The film notes that 16 to 20 percent of undergraduate women are sexually assaulted in college, and 88 percent of women raped on campus do not report. Pino details her violent assault as a second year student. She says, “It all happened really quickly. I was actually a virgin, so that adds a bit to it. He just started pulling me towards the bathroom. He grabbed my head by the side of my ear and slammed it against the bathroom tile and it didn’t stop.”

Pino’s traumatic memory has yet to subside. “When you’re scared and you don't know what’s happening to you, you just stay there and hope that you don’t die. And that’s when I was hoping, that I had more than just 20 years to live.”

Clark mentions receiving many death and rape threats for going public with her assault. A resolute Clark says, “Here is the experience of several hundred survivors. Unless something happens, it’s not going to change.”

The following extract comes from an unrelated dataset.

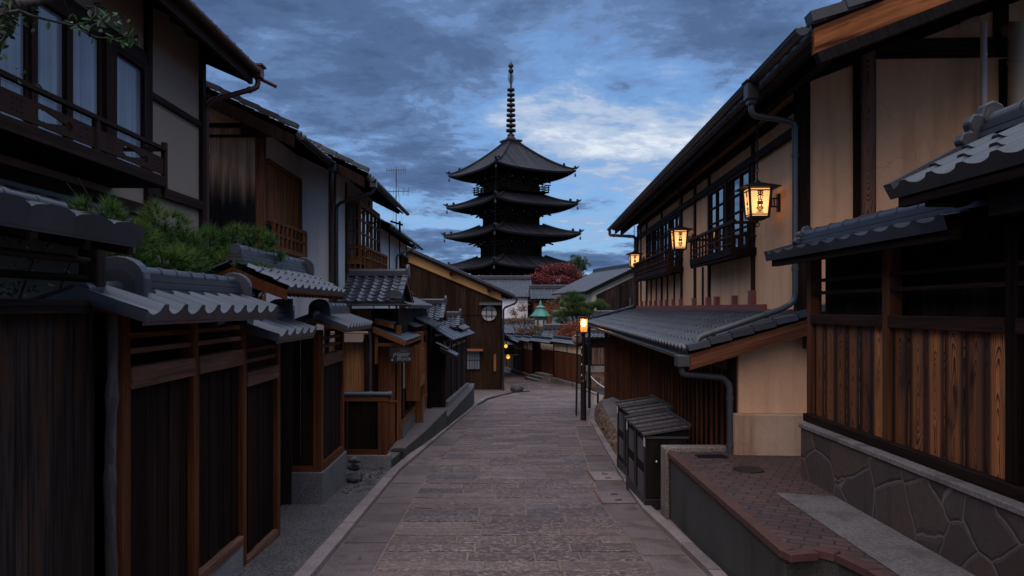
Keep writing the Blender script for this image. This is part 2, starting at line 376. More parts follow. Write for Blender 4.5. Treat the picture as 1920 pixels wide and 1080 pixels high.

Filmmaker Kirby Dick discussed the obstacles of making this film with The Daily Beast. “This is a problem at all of the thousands of colleges and universities in the United States. We wanted to make a film that didn’t just focus on three or four campuses and people would walk away saying that those were the rape campuses. We wanted people to walk away knowing that this is a prolific problem within higher education.”

In order for the filmmakers to accomplish that, they were in contact with hundreds of survivors and did extensive research for many months. Producer Amy Ziering added, “The complexities and the nuances of this issue were also a challenge, and the fact that power in these institutions is not hierarchically ordered is another problem.”

Revisiting UNC, Chapel Hill reignited the feelings of terror and shame Andrea Pino experienced after her assault. She later found out that multiple other women were raped that same weekend. “The worst part for me has been to relive the experiences of everyone else,” Pino recounts.

Through tears, survivors from Florida State, Notre Dame, USC, Yale, and Harvard describe their horrific sexual assaults. Yet in the face of these stories, Pino and Clark are unafraid. “It’s the only way I get up in the morning. I would have given anything to have someone who believed me, someone who supported me,” Pino says.

In the film, an ABC news reporter in Berkeley, California says, “These students went from sexual assault victims to survivors and now activists.” Words could not ring more true for these two heroic women.

The film hits theaters this Friday, February 27th.